→ What to do:
Please write out the lines of the data exactly, beginning with the first and ending with the line containing "part('trunk', MB().tube(q, list(rr), 9), M['stump_bark'], t)"; leave the pictures behind.

→ Information provided:
..............................
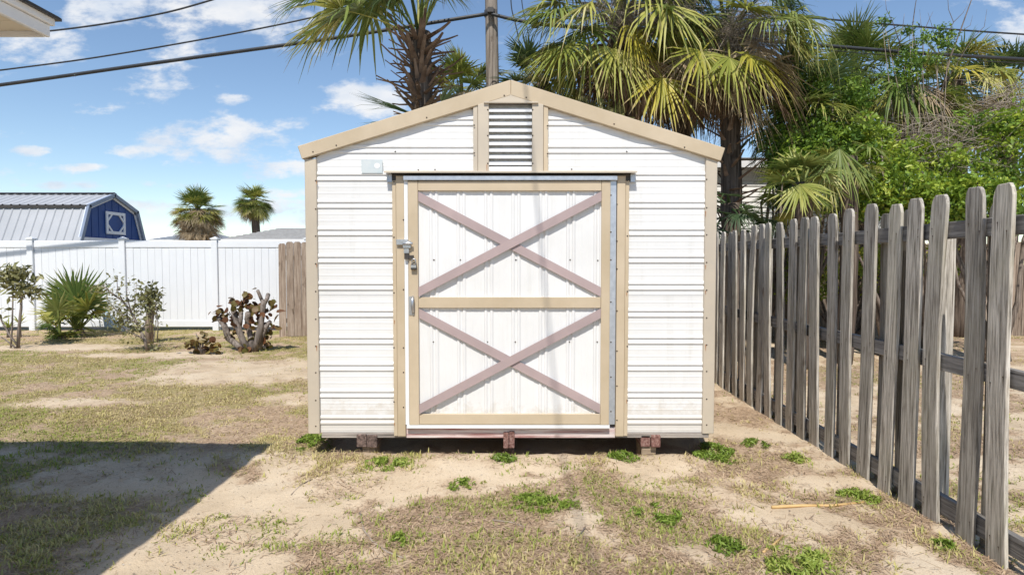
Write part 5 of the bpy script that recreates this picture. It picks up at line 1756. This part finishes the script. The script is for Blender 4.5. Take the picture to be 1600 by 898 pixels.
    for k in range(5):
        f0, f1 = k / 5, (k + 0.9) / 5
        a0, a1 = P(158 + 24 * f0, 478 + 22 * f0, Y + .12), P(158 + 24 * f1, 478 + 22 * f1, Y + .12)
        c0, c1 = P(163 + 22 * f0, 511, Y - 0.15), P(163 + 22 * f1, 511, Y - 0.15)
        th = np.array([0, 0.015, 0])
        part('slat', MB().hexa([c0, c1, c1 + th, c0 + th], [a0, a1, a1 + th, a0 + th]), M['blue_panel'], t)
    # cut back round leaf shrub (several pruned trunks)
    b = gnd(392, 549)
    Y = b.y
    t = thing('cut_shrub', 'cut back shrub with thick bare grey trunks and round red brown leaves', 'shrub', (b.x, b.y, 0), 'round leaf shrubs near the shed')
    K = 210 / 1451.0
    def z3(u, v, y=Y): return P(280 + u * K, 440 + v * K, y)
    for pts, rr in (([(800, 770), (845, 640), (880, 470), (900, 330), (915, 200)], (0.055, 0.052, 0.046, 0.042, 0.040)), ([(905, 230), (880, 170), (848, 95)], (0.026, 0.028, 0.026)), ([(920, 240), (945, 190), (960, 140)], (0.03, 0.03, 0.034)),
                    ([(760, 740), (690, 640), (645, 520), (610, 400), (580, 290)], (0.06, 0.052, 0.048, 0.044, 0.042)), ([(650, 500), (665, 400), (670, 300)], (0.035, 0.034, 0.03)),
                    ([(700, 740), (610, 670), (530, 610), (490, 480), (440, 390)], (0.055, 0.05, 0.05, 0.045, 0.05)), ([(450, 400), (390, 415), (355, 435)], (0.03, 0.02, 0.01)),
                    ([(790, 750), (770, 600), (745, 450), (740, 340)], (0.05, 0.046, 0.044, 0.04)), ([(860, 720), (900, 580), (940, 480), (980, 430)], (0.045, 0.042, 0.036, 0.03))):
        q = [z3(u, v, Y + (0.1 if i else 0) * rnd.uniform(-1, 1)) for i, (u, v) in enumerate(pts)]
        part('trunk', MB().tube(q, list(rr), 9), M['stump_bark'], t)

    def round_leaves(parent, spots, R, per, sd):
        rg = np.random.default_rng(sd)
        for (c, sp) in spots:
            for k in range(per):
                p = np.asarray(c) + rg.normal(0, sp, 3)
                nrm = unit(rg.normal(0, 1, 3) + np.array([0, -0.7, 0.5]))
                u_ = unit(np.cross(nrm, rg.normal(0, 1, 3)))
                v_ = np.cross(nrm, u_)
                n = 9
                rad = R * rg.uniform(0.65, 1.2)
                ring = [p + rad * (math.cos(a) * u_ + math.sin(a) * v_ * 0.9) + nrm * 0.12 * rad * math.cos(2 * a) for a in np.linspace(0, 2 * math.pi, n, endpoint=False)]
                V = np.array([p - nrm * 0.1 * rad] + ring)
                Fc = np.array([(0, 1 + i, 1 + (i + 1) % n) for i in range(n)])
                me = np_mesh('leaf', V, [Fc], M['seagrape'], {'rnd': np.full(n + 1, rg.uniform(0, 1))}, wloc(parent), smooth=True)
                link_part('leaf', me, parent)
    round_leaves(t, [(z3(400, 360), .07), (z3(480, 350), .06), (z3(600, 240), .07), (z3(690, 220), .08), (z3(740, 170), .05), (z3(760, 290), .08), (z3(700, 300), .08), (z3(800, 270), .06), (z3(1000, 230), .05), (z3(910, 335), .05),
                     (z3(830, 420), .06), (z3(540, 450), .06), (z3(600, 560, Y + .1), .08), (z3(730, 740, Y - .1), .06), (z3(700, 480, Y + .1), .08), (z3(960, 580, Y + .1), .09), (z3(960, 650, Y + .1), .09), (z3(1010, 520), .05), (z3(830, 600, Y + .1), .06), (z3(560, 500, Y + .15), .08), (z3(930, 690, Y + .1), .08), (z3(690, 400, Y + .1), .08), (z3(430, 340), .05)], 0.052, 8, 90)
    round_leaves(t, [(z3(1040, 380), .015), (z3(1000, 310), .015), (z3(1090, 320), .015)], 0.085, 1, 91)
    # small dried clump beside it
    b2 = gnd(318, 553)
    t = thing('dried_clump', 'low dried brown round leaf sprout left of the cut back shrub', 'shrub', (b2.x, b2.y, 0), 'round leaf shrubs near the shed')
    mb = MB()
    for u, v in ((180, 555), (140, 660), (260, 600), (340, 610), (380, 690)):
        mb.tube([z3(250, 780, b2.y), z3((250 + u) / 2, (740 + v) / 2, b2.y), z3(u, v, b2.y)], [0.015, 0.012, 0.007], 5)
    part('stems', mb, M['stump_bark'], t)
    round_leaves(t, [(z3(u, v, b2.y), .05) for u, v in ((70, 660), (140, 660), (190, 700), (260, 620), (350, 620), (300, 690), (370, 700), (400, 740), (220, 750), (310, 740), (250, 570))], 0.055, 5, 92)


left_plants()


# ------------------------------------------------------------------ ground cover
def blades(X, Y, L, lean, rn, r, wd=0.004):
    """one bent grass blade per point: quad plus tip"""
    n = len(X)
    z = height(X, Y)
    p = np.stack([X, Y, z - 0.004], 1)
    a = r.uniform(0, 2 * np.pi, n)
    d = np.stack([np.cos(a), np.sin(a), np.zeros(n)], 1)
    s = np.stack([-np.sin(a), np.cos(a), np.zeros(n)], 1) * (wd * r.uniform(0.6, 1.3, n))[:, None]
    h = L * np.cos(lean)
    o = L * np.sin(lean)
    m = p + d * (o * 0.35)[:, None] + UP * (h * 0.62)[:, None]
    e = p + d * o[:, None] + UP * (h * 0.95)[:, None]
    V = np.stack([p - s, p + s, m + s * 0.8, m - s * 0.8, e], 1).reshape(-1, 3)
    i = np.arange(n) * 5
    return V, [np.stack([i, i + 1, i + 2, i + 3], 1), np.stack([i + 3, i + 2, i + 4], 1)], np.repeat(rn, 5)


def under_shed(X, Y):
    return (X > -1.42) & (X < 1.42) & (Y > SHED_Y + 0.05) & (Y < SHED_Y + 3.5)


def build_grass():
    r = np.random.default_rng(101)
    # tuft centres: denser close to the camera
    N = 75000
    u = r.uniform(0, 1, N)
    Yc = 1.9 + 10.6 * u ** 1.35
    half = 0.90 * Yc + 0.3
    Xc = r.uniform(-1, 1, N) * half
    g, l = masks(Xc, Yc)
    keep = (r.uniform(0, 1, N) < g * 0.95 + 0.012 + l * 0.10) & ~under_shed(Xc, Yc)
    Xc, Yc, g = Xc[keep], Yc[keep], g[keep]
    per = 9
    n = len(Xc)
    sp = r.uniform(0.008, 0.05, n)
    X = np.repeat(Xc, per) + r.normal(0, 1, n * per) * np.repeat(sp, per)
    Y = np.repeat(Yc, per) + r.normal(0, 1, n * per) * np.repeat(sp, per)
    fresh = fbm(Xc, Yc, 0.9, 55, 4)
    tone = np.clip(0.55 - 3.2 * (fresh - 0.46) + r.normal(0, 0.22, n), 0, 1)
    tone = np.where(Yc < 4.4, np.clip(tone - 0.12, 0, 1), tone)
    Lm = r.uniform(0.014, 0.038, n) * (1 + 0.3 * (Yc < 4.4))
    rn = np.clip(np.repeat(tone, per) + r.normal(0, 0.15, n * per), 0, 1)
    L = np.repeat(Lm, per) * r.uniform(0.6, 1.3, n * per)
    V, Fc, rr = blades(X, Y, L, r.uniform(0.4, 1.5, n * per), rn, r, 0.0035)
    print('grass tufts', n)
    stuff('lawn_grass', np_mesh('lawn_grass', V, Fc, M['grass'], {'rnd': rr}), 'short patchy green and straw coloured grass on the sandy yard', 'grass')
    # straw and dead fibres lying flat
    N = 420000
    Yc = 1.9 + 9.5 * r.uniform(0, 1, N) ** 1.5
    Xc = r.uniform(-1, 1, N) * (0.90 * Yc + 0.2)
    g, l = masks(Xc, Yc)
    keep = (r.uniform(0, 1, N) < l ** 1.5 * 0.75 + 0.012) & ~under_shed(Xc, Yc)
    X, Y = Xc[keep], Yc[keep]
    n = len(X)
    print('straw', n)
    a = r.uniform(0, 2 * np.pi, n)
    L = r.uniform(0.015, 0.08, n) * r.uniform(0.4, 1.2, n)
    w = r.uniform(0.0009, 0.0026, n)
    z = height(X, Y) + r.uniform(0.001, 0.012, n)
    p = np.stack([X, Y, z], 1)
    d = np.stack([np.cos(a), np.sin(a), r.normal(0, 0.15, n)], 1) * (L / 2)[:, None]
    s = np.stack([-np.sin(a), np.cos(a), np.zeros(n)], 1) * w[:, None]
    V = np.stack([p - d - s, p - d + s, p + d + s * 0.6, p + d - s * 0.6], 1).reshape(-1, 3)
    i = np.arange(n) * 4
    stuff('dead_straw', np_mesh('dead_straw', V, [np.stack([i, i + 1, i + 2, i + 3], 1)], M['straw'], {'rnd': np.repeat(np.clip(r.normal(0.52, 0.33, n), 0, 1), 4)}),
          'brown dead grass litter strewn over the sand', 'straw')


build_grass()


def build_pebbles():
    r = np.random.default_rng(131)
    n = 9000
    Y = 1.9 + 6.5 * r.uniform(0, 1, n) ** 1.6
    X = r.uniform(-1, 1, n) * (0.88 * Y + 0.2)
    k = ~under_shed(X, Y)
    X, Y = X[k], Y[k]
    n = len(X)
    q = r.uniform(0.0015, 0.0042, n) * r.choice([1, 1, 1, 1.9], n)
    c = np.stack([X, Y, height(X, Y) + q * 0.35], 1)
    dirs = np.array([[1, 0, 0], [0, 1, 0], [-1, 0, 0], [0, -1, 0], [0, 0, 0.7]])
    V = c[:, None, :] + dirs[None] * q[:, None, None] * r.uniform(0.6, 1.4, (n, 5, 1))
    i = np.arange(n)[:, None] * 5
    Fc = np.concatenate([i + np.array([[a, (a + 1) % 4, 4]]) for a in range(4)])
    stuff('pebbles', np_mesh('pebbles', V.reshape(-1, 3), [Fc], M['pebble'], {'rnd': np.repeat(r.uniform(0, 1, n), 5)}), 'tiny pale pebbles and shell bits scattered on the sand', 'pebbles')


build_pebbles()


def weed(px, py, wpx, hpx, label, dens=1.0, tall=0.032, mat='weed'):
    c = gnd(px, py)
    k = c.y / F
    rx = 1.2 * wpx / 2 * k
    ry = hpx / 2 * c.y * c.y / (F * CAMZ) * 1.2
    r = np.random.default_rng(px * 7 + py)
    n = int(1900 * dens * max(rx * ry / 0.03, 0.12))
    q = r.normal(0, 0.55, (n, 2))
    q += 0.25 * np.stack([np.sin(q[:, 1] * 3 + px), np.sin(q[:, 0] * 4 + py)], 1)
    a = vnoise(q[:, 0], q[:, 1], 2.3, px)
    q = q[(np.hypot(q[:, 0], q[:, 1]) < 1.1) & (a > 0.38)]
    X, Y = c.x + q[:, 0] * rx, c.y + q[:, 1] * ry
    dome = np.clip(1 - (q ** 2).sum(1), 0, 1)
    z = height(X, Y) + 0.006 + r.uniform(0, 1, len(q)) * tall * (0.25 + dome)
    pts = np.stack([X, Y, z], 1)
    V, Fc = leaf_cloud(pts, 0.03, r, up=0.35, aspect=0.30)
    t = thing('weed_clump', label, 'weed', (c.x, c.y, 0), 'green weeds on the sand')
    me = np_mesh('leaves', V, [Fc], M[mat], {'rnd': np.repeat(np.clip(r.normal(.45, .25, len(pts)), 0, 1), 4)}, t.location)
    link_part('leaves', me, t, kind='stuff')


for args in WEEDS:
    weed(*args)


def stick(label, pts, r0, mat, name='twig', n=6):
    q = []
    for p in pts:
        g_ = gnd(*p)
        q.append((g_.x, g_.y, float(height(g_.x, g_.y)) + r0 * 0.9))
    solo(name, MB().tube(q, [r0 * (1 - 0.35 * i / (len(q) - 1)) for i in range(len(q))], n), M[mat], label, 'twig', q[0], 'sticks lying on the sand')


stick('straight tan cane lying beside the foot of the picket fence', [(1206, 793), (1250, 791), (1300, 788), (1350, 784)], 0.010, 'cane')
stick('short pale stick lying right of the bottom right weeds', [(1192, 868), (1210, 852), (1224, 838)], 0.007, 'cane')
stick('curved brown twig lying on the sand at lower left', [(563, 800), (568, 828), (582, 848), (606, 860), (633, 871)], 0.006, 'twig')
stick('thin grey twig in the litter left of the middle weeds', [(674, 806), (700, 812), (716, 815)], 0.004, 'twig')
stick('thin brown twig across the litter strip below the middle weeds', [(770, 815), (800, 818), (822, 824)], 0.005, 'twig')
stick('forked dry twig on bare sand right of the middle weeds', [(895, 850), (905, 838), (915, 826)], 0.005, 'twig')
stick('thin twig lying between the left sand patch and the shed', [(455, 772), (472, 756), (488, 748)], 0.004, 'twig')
..............................
→ Answer for the task:
Write part 5 of the bpy script that recreates this picture. It picks up at line 1756. This part finishes the script. The script is for Blender 4.5. Take the picture to be 1600 by 898 pixels.
    for k in range(5):
        f0, f1 = k / 5, (k + 0.9) / 5
        a0, a1 = P(158 + 24 * f0, 478 + 22 * f0, Y + .12), P(158 + 24 * f1, 478 + 22 * f1, Y + .12)
        c0, c1 = P(163 + 22 * f0, 511, Y - 0.15), P(163 + 22 * f1, 511, Y - 0.15)
        th = np.array([0, 0.015, 0])
        part('slat', MB().hexa([c0, c1, c1 + th, c0 + th], [a0, a1, a1 + th, a0 + th]), M['blue_panel'], t)
    # cut back round leaf shrub (several pruned trunks)
    b = gnd(392, 549)
    Y = b.y
    t = thing('cut_shrub', 'cut back shrub with thick bare grey trunks and round red brown leaves', 'shrub', (b.x, b.y, 0), 'round leaf shrubs near the shed')
    K = 210 / 1451.0
    def z3(u, v, y=Y): return P(280 + u * K, 440 + v * K, y)
    for pts, rr in (([(800, 770), (845, 640), (880, 470), (900, 330), (915, 200)], (0.055, 0.052, 0.046, 0.042, 0.040)), ([(905, 230), (880, 170), (848, 95)], (0.026, 0.028, 0.026)), ([(920, 240), (945, 190), (960, 140)], (0.03, 0.03, 0.034)),
                    ([(760, 740), (690, 640), (645, 520), (610, 400), (580, 290)], (0.06, 0.052, 0.048, 0.044, 0.042)), ([(650, 500), (665, 400), (670, 300)], (0.035, 0.034, 0.03)),
                    ([(700, 740), (610, 670), (530, 610), (490, 480), (440, 390)], (0.055, 0.05, 0.05, 0.045, 0.05)), ([(450, 400), (390, 415), (355, 435)], (0.03, 0.02, 0.01)),
                    ([(790, 750), (770, 600), (745, 450), (740, 340)], (0.05, 0.046, 0.044, 0.04)), ([(860, 720), (900, 580), (940, 480), (980, 430)], (0.045, 0.042, 0.036, 0.03))):
        q = [z3(u, v, Y + (0.1 if i else 0) * rnd.uniform(-1, 1)) for i, (u, v) in enumerate(pts)]
        part('trunk', MB().tube(q, list(rr), 9), M['stump_bark'], t)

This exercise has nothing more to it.